▶ [DIRECTION]
Repeat exactly the lines from the start of the material below up to and including the "-1, 0), flange=True)" line.

## START SUPPLIED MATERIAL

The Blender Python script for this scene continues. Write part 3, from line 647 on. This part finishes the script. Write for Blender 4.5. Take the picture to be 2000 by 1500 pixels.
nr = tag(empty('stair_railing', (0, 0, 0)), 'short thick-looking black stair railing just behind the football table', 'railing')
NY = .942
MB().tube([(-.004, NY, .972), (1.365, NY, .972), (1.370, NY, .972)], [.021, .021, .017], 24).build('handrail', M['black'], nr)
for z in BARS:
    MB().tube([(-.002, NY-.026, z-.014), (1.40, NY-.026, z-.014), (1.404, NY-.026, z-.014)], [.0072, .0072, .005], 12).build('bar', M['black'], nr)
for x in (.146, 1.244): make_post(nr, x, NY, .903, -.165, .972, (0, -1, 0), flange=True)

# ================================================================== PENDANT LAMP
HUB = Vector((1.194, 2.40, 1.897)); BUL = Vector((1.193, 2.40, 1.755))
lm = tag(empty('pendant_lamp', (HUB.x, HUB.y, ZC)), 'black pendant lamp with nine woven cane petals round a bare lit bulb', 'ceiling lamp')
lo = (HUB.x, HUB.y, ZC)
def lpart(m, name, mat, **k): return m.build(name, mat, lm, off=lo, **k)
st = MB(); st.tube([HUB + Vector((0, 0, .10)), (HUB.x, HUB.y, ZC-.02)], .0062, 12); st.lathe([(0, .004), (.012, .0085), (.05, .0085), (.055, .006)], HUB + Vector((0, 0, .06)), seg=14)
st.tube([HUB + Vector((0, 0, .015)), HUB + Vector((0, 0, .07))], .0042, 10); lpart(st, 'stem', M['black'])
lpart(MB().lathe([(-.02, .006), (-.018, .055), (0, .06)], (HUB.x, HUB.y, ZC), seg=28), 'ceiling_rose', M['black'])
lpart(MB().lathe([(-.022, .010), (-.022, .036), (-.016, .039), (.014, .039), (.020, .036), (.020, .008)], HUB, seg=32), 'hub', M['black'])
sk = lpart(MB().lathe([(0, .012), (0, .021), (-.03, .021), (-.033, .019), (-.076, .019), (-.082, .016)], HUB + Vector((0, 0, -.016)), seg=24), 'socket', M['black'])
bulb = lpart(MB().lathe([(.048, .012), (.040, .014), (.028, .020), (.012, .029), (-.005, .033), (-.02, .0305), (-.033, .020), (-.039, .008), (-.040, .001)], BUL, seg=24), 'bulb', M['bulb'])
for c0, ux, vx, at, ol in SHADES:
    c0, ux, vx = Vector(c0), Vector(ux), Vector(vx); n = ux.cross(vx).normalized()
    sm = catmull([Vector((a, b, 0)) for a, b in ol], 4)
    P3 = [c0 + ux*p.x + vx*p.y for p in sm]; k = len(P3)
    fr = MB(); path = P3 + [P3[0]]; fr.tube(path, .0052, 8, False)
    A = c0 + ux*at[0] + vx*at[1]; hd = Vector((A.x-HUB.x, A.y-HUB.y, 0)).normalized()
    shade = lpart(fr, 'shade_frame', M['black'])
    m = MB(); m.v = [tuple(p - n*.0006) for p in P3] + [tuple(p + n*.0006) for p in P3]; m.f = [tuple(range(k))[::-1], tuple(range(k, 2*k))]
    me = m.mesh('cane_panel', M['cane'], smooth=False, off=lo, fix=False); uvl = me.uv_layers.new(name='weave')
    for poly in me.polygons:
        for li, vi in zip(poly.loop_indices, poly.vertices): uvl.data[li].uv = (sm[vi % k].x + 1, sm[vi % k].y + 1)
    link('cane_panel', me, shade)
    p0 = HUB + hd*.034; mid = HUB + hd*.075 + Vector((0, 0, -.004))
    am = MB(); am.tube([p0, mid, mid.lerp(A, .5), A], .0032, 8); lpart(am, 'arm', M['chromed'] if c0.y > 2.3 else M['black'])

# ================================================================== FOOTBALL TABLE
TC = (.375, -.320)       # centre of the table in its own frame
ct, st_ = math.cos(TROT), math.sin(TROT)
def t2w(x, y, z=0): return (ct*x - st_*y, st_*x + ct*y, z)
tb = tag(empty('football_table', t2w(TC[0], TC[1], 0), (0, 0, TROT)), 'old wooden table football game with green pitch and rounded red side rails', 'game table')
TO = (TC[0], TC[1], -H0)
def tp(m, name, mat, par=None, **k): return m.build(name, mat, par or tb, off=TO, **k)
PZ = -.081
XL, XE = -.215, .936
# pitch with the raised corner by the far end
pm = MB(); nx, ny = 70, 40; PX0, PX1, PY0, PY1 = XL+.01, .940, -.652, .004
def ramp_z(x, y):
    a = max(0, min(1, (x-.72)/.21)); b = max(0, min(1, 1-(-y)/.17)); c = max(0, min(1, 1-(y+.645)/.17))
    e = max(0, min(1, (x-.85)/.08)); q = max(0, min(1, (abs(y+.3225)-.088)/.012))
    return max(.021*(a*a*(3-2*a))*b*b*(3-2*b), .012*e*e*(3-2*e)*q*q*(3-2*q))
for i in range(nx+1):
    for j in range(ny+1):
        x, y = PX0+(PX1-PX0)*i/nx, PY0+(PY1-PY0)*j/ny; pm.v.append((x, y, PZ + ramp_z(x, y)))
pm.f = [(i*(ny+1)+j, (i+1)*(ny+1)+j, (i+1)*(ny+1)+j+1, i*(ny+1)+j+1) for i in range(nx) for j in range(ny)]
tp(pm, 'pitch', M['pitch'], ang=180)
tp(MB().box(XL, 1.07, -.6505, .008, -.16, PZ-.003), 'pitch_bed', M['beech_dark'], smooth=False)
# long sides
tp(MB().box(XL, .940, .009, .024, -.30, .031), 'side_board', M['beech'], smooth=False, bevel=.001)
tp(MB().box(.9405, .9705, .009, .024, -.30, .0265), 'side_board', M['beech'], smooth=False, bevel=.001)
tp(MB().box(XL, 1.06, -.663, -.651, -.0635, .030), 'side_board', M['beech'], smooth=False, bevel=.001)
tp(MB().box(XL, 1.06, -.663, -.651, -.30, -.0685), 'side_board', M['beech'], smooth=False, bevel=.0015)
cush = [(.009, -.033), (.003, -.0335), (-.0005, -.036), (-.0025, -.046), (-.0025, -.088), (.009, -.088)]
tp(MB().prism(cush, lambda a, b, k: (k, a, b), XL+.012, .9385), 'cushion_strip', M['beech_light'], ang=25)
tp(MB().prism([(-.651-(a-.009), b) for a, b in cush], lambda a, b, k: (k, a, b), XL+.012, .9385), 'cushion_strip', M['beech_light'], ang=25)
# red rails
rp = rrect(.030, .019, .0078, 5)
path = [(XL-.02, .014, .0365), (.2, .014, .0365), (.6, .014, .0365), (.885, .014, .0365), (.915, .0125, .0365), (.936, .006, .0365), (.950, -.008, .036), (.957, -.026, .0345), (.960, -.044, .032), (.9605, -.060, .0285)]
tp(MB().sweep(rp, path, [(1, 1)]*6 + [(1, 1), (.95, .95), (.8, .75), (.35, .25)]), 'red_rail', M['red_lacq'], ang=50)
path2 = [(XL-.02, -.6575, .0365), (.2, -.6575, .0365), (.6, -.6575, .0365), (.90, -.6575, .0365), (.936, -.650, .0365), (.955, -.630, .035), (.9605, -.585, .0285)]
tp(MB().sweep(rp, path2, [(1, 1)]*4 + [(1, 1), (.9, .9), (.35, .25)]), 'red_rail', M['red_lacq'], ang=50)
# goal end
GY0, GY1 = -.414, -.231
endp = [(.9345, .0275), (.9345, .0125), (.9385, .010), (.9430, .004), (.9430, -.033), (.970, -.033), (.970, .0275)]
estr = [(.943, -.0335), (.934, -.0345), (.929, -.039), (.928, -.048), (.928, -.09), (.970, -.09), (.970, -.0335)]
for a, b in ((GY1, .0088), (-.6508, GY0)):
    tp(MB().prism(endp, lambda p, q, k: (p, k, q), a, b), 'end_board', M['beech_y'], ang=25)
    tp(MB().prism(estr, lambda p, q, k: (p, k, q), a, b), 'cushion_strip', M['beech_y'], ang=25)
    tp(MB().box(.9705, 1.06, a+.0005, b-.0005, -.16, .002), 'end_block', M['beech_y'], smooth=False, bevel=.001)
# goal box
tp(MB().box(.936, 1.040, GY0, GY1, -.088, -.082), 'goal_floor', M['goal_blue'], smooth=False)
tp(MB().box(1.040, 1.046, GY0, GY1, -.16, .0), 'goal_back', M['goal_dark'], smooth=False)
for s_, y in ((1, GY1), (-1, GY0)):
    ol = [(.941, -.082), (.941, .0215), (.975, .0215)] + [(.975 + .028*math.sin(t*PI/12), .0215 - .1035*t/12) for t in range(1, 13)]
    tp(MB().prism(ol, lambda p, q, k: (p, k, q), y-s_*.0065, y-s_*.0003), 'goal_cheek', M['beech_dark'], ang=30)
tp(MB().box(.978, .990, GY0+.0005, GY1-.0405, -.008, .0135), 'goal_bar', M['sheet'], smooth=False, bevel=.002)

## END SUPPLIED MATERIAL

▶ [CORRECT OUTPUT]
The Blender Python script for this scene continues. Write part 3, from line 647 on. This part finishes the script. Write for Blender 4.5. Take the picture to be 2000 by 1500 pixels.
nr = tag(empty('stair_railing', (0, 0, 0)), 'short thick-looking black stair railing just behind the football table', 'railing')
NY = .942
MB().tube([(-.004, NY, .972), (1.365, NY, .972), (1.370, NY, .972)], [.021, .021, .017], 24).build('handrail', M['black'], nr)
for z in BARS:
    MB().tube([(-.002, NY-.026, z-.014), (1.40, NY-.026, z-.014), (1.404, NY-.026, z-.014)], [.0072, .0072, .005], 12).build('bar', M['black'], nr)
for x in (.146, 1.244): make_post(nr, x, NY, .903, -.165, .972, (0, -1, 0), flange=True)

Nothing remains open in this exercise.